Many people see summer camps as a break from learning, a time to relax, unwind, and step away from routine.
But in the early years, learning doesn’t switch off.
Children are constantly observing, questioning, testing, and making sense of the world. The real question is not whether learning continues in summer, but what kind of learning we offer during this time.
A thoughtfully designed summer camp can do something powerful:
It can prevent learning loss, not by replicating school, but by creating richer, more meaningful opportunities for children to think, explore, and express.
Moving Beyond “Keeping Children Busy”
At Circles & Cycles, our May 2026 Summer Camp is built around a simple but profound question:
What moves?
This question becomes the anchor for a five-week exploration where children investigate motion—not as a concept to be taught, but as something to experience, test, and revisit.
Because in the early years, STEM and literacy are deeply connected.
When children explore movement, they are also:
- speaking and listening
- drawing and representing ideas
- building and revising theories
- telling stories based on real experiences
They are not just learning science.
They are using multiple languages to make meaning.
As the Reggio Emilia approach reminds us, children are active constructors of knowledge, constantly engaging with the world around them and forming their own understandings .
Why Summer Camps Like This Matter
1. They Prevent Learning Loss By Deepening Learning
Learning in early childhood is not about memorising facts.

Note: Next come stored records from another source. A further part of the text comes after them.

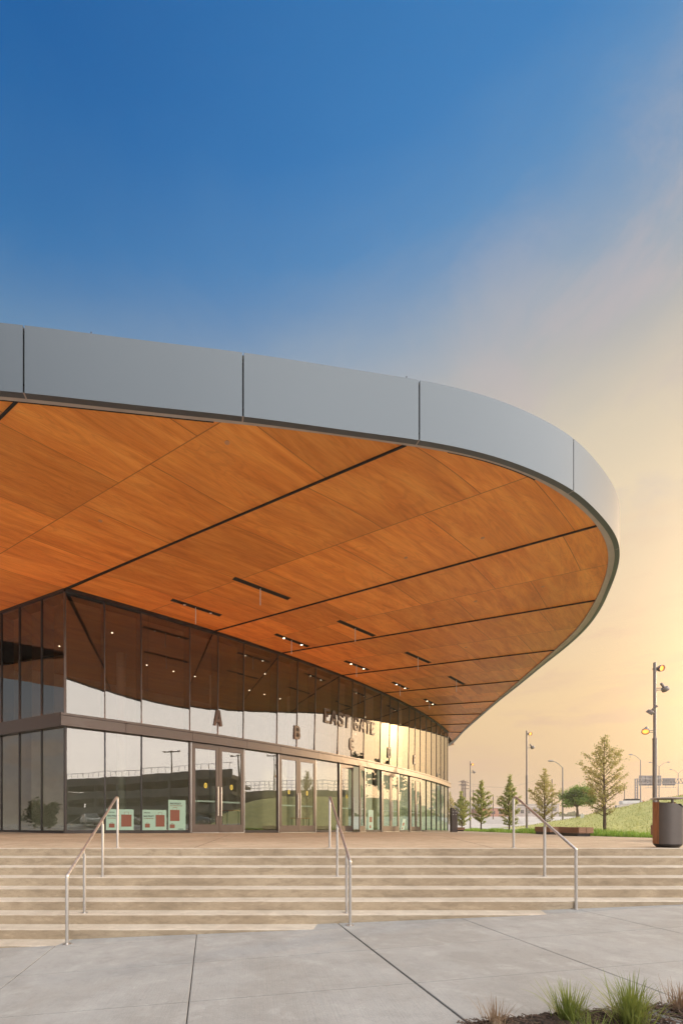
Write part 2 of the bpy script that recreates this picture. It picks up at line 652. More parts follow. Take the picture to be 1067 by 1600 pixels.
st_o = struct('steps', mb, [M_STEP, M_RISER], recalc=False)
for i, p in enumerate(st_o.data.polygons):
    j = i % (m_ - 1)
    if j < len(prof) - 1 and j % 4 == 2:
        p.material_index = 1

EDGE = [(14.6, D0 + .03), (14.6, 18.6), (16.8, 25.9), (22.0, 46.0), (27, 62)]


def edge_x(y):
    return lerp_tab([(q[1], q[0]) for q in EDGE], y)


mb = MB()
ys = [D0 + .03 + (62 - D0) * (k / 60.0) ** 1.5 for k in range(61)]
for y in ys:
    xe = edge_x(y)
    for i in range(41):
        x = -17 + (xe + 17) * i / 40
        mb.v.append((x, y, plaza_z(x, y) - 0.0005))
for a in range(60):
    for i in range(40):
        mb.f.append((a * 41 + i, a * 41 + i + 1, (a + 1) * 41 + i + 1, (a + 1) * 41 + i))
struct('plaza', mb, M_PLAZA, recalc=False)
# joints sawn into the plaza
mb = MB()
for (xa, ya, xb, yb) in ((9.95, 8.6, 11.0, 13.6), (4.6, 8.6, 7.2, 17.0), (-1.2, 8.6, -1.0, 17.0), (-7.5, 11.2, 14.6, 12.6)):
    n_ = 24
    dv = Vector((xb - xa, yb - ya)).normalized() * .007
    for k in range(n_):
        p = [Vector((xa + (xb - xa) * t / n_, ya + (yb - ya) * t / n_)) for t in (k, k + 1)]
        q = [(p[0].x + dv.y, p[0].y - dv.x), (p[1].x + dv.y, p[1].y - dv.x), (p[1].x - dv.y, p[1].y + dv.x), (p[0].x - dv.y, p[0].y + dv.x)]
        mb.quad(*[(a, c, plaza_z(a, c) + .004) for a, c in q])
struct('plaza_joints', mb, M_JOINT, recalc=False)

# sidewalk: slabs with real gaps over a dark bed; u runs across the joints, v along them
JD = Vector((-73 / F, 1)).normalized()
JU = Vector((JD.y, -JD.x))


def walk_at(x, y):
    d = (EYE + 1.085) / ((y - CY) / F + .042 * (x - CX) / F)
    return Vector(((x - CX) / F * d, d))


us = sorted(walk_at(*p).dot(JU) for p in ((93.6, 1473), (307, 1463), (527, 1443), (716, 1434)))
print('joints u', us)
stp = (us[-1] - us[0]) / 3
us = [us[0] - stp * k for k in range(12, 0, -1)] + us + [us[-1] + stp * k for k in range(1, 12)]
vs = sorted([walk_at(300, 1505.5).dot(JD), walk_at(350, 1563).dot(JD), walk_at(800, 1478).dot(JD)])
print('joints v', vs)
v_a, v_b = walk_at(300, 1505.5).dot(JD), walk_at(300, 1566).dot(JD)
vst = v_a - v_b
vv = [v_b + vst * k for k in range(-16, 4)]
mb = MB()
base_mb = MB()
YB = D0 - .2
for i in range(len(us) - 1):
    for j in range(len(vv) - 1):
        wide = .011 if abs(us[i] - us[14]) < 1e-6 else .005
        wide2 = .011 if abs(us[i + 1] - us[14]) < 1e-6 else .005
        a0, a1 = us[i] + wide, us[i + 1] - wide2
        c0, c1 = vv[j] + .0035, vv[j + 1] - .0035
        pts = [JU * a0 + JD * c0, JU * a1 + JD * c0, JU * a1 + JD * c1, JU * a0 + JD * c1]
        ins = [JU * (a0 + .004) + JD * (c0 + .001), JU * (a1 - .004) + JD * (c0 + .001), JU * (a1 - .004) + JD * (c1 - .001), JU * (a0 + .004) + JD * (c1 - .001)]
        k0 = len(mb.v)
        mb.v += [(p.x, p.y, walk_z(p.x) - .02) for p in pts] + [(p.x, p.y, walk_z(p.x) - .005) for p in pts] + [(p.x, p.y, walk_z(p.x)) for p in ins]
        for t in range(4):
            t2 = (t + 1) % 4
            mb.f.append((k0 + t, k0 + t2, k0 + 4 + t2, k0 + 4 + t))
            mb.f.append((k0 + 4 + t, k0 + 4 + t2, k0 + 8 + t2, k0 + 8 + t))
        mb.f.append((k0 + 8, k0 + 9, k0 + 10, k0 + 11))
struct('sidewalk', mb, M_WALK)
base_mb.quad(*[(x, y, walk_z(x) - .018) for x, y in ((-25, -12), (27, -12), (27, 8.2), (-25, 8.2))])
struct('sidewalk_bed', base_mb, M_JOINT, recalc=False)

# ------------------------------------------------------------------ wide ground, hill
def S(t):
    t = max(0, min(1, t))
    return t * t * (3 - 2 * t)


def ground_z(x, y):
    return -1.75 + 2.1 * S((x - 19) / 7) * (1 - S((y - 12) / 8)) + 1.15 * S((y - 5) / 30) + 3.4 * S((y - 48) / 110) + 0.4 * S((y - 200) / 300)


def axis(lo, hi, mid0, mid1, n0, n1, n2):
    r = [lo + (mid0 - lo) * (1 - (1 - k / n0) ** 3) for k in range(n0)]
    r += [mid0 + (mid1 - mid0) * k / n1 for k in range(n1)]
    r += [mid1 + (hi - mid1) * (k / n2) ** 3 for k in range(n2 + 1)]
    return r


mb = MB()
gx = axis(-2500, 2500, -60, 140, 8, 40, 10)
gy = axis(-2500, 3000, -80, 170, 8, 60, 10)
for y in gy:
    for x in gx:
        mb.v.append((x, y, ground_z(x, y)))
n_ = len(gx)
for j in range(len(gy) - 1):
    for i in range(n_ - 1):
        mb.f.append((j * n_ + i, j * n_ + i + 1, (j + 1) * n_ + i + 1, (j + 1) * n_ + i))
struct('ground', mb, M_LOT, recalc=False)


def hill_z(x, y):
    h = 5.2 * S((x - 20 - .06 * (y - 30)) / 27) * (1 - .9 * S((y - 58) / 26)) * S((y + 5) / 22)
    return -.62 + h + .10 * math.sin(x * .31 + y * .17) * S((x - 20) / 10) + .05 * math.sin(x * .9 - y * .5)


mb = MB()
hx = [14.6 + 85 * (k / 70.0) for k in range(71)]
hy = [6 + 84 * (k / 70.0) for k in range(71)]
for y in hy:
    for x in hx:
        mb.v.append((x + max(0, edge_x(max(y, D0)) - 14.5), y, hill_z(x, y) - 1.6 * S((y - 74) / 14)))
for j in range(70):
    for i in range(70):
        mb.f.append((j * 71 + i, j * 71 + i + 1, (j + 1) * 71 + i + 1, (j + 1) * 71 + i))
struct('grass_hill', mb, M_HILL, smooth=True, recalc=False)
# loose taller grass over the hill, and the fresh green strip beside the plaza
rg = random.Random(11)


def blade(mb, p, h, wd, lean, az, nseg=2):
    dx, dy = math.cos(az), math.sin(az)
    sx, sy = -dy * wd, dx * wd
    i = len(mb.v)
    for k in range(nseg):
        t = k / nseg
        o_ = lean * h * t * t
        ww = 1 - t * .6
        zz = h * (t - .25 * lean * t * t)
        mb.v.append((p[0] + dx * o_ - sx * ww, p[1] + dy * o_ - sy * ww, p[2] + zz))
        mb.v.append((p[0] + dx * o_ + sx * ww, p[1] + dy * o_ + sy * ww, p[2] + zz))
    mb.v.append((p[0] + dx * lean * h, p[1] + dy * lean * h, p[2] + h * (1 - .25 * lean)))
    for k in range(nseg - 1):
        mb.f.append((i + 2 * k, i + 2 * k + 1, i + 2 * k + 3, i + 2 * k + 2))
    mb.f.append((i + 2 * nseg - 2, i + 2 * nseg - 1, i + 2 * nseg))


mb = MB()
for k in range(26000):
    y = rg.uniform(14, 76)
    x = edge_x(y) + 3 + rg.random() ** 1.3 * 45
    if x > 1.1 * y + 4:
        continue
    x0 = x - max(0, edge_x(max(y, D0)) - 14.5)
    blade(mb, (x, y, hill_z(x0, y) - .02), rg.uniform(.10, .32), .016 + y * .00025, rg.uniform(.2, .8), rg.uniform(0, 6.28), 1)
tag(mb.build('meadow_grass', M_HILL, recalc=False), 'loose meadow grass growing over the green embankment', 'grass', kind='stuff')
mb = MB()
for k in range(15000):
    y = 11 + 42 * rg.random() ** 1.25
    x = edge_x(y) + .06 + rg.random() * (1.2 + .03 * y)
    hgt = rg.uniform(.24, .50) * (.8 + .3 * math.sin(y * 1.3) * math.sin(x * 2.1))
    blade(mb, (x, y, plaza_z(edge_x(y), y) - .05), hgt, .010 + y * .00035, rg.uniform(.1, .6), rg.uniform(0, 6.28), 2)
tag(mb.build('border_grass', M_GRASSB, recalc=False), 'fresh green grass strip along the far edge of the plaza', 'grass', kind='stuff')
mb = MB()
for a in range(40):
    y0, y1 = 9 + a * 1.3, 9 + (a + 1) * 1.3
    mb.quad((edge_x(y0), y0, plaza_z(edge_x(y0), y0) - .05), (edge_x(y0) + 4, y0, plaza_z(edge_x(y0), y0) - .10), (edge_x(y1) + 4, y1, plaza_z(edge_x(y1), y1) - .10), (edge_x(y1), y1, plaza_z(edge_x(y1), y1) - .05))
struct('planting_soil', mb, mat('soil', (.07, .10, .025), .95, var=.3, scale=4), recalc=False)

# ------------------------------------------------------------------ arena building
H = 8.77                                # soffit height
C0, RAD = Vector((-52.22, 84.50)), 82.61
A0 = R(-56.578)


def fac(s, off=0.0):                    # point on the curved glass line, s metres from the corner, off outwards
    a = A0 + s / RAD
    return C0 + Vector((math.cos(a), math.sin(a))) * (RAD + off)


def fac_dir(s):
    a = A0 + s / RAD
    return Vector((-math.sin(a), math.cos(a)))


def fac_n(s):
    a = A0 + s / RAD
    return Vector((math.cos(a), math.sin(a)))


def fac_s(x):                           # arc length at photo column x
    dv = Vector(((x - CX) / F, 1))
    a_, b_, c_ = dv.dot(dv), -2 * dv.dot(C0), C0.dot(C0) - RAD * RAD
    p = dv * ((-b_ - math.sqrt(b_ * b_ - 4 * a_ * c_)) / 2 / a_)
    q = p - C0
    return (math.atan2(q.y, q.x) - A0) * RAD


def v3(p, z):
    return Vector((p.x, p.y, z))


bld = thing('arena_building', v3(fac(0), 0), 'glass fronted arena entrance building under a huge curved canopy with a wood underside', 'building')

OUT = [(0, 609.5), (37.5, 613), (243.7, 635.7), (386, 650.7), (600, 679.7), (654, 686.5), (742.5, 704), (813.7, 726), (894.9, 764.5), (941.9, 808), (963, 836.4), (969.3, 858), (966.8, 882.7), (959.7, 905), (950.8, 926), (940.4, 949), (918, 980.5), (888, 1009), (852, 1037.5), (810, 1072), (774, 1100.5), (726, 1142.5), (700.5, 1166.5)]
INN = [(0, 620), (26, 622.6), (150, 635.7), (243.7, 645.5), (341, 656), (400, 661), (600, 687), (632, 692.5), (706.8, 702.9), (778, 721.7), (836.8, 744.5), (884.9, 774), (931, 815), (950.8, 854), (950.8, 879), (943.7, 907.6), (931, 936), (901.5, 982), (867, 1014.4), (811.5, 1063), (772.5, 1096.6), (732, 1132.6), (698, 1163.5)]
ZR = H - .06
outp = [pix(x, y, ZR).to_2d() for x, y in OUT]
innp = [pix(x, y, H).to_2d() for x, y in INN]
outp = [Vector((-19, 7.25)), Vector((-12, 7.78))] + outp + [Vector((20.0, 52)), Vector((14, 60)), Vector((4, 66))]
innp = [Vector((-19, 7.45)), Vector((-12, 7.97))] + innp + [Vector((19.6, 52)), Vector((13.7, 59.7)), Vector((4, 65.6))]


def spline(P, n=14):
    r = []
    for i in range(len(P) - 1):
        p0, p1, p2, p3 = P[max(0, i - 1)], P[i], P[i + 1], P[min(len(P) - 1, i + 2)]
        for k in range(n):
            t = k / n
            # centripetal-like tangents limited by the segment's own length
            L = (p2 - p1).length
            t1 = (p2 - p0).normalized() * L
            t2 = (p3 - p1).normalized() * L
            r.append((2 * t ** 3 - 3 * t * t + 1) * p1 + (t ** 3 - 2 * t * t + t) * t1 + (-2 * t ** 3 + 3 * t * t) * p2 + (t ** 3 - t * t) * t2)
    r.append(P[-1])
    return r


def smooth_curve(P, it):
    for _ in range(it):
        P = [P[0]] + [(P[i - 1] + P[i] * 2 + P[i + 1]) / 4 for i in range(1, len(P) - 1)] + [P[-1]]
    return P


def resample(P, step):
    acc = [0]
    for a, c in zip(P, P[1:]):
        acc.append(acc[-1] + (c - a).length)
    n = int(acc[-1] / step)
    r = []
    j = 0
    for k in range(n + 1):
        d = acc[-1] * k / n
        while j < len(acc) - 2 and acc[j + 1] < d:
            j += 1
        t = (d - acc[j]) / max(1e-9, acc[j + 1] - acc[j])
        r.append(P[j].lerp(P[j + 1], t))
    return r


OC = smooth_curve(resample(spline(outp), .20), 14)
IC = smooth_curve(resample(spline(innp), .20), 10)


def near_i(P, q):
    return min(range(len(P)), key=lambda i: (P[i] - q).length_squared)


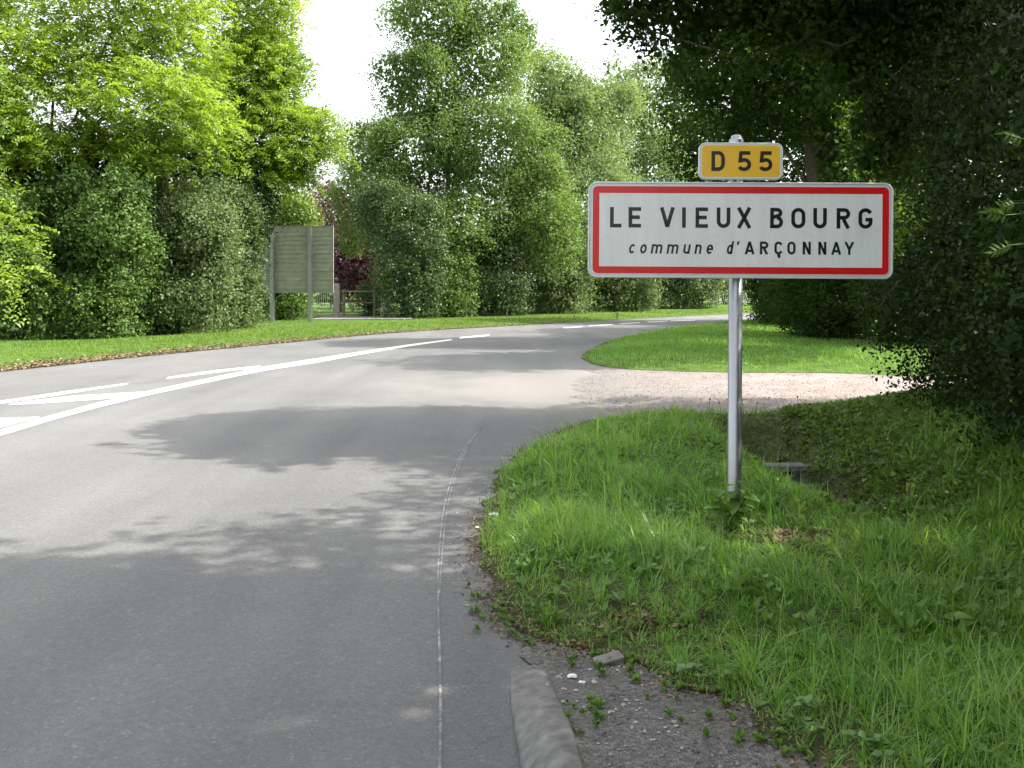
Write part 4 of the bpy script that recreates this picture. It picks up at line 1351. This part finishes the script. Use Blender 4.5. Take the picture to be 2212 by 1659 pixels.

It is a spiral process, where children revisit ideas again and again, each time building deeper understanding.
Summer camps that are grounded in exploration allow children to:
- return to the same ideas across days and weeks
- test new theories
- refine their thinking
This kind of repetition is not redundancy;it is how learning strengthens.
Without these opportunities, children risk losing not just information, but momentum in their thinking.
2. They Give Children Time to Think
During the school year, time is often structured and compressed.
Summer camps offer something rare: time to linger.
Time to:
- stay with a question
- try multiple approaches
- experience failure and revision
As meaningful learning requires experiences to be revisited and reflected on over time, these slower rhythms are essential for deep understanding .
3. They Position Children as Researchers
In this camp, books are not used to “teach” concepts.
They are used to provoke thinking.
Each week, a carefully chosen text opens a new doorway into movement—inviting children to question, investigate, and construct their own explanations.
This aligns with a key idea in early childhood pedagogy: learning happens most powerfully when environments and materials are designed to spark curiosity and exploration .
A Closer Look: The “What Moves?” Journey
Each week builds on the previous one, allowing children to revisit and expand their understanding of motion.
Week 1: Push, Pull, and Getting Stuck
Sheep in a Jeep introduces motion through humour and rhythm.
Children explore:
- What makes something move—or stop
- How pushing and pulling changes outcomes
- Cause and effect through real experiences
This week is rich in storytelling, reenactment, and collaborative thinking.
Week 2: Invisible Forces
Gravity expands children’s thinking beyond what they can see.
They begin to ask:
- What makes things fall?
- Can something move without being touched?
Here, children move into abstract thinking—building theories about forces they cannot directly observe.
Week 3: Balance and Instability
Balancing Act shifts the focus to stillness within movement.
Children investigate:
- What keeps something stable
- Why structures fall
- How small changes affect outcomes
This week is filled with testing, redesigning, and problem-solving.
More Than STEM—A Way of Thinking
While this camp is rooted in STEM, what children are really developing is a way of thinking:
- Asking meaningful questions
- Testing and revising ideas
- Communicating through multiple languages
- Learning with and from others
They are learning how to learn.
And perhaps most importantly, they are experiencing themselves as capable thinkers.
As Loris Malaguzzi emphasised, children are not empty vessels but strong, competent individuals with the ability to construct their own understanding of the world .
Rethinking Summer
Summer doesn’t have to be a pause.
It can be a continuation—a deepening—a different rhythm of learning.
When camps are designed with intention, they:
- prevent learning loss
- nurture curiosity
- build confidence
- and honour the natural ways children learn
Because when children are given time, space, and meaningful experiences, learning doesn’t just continue.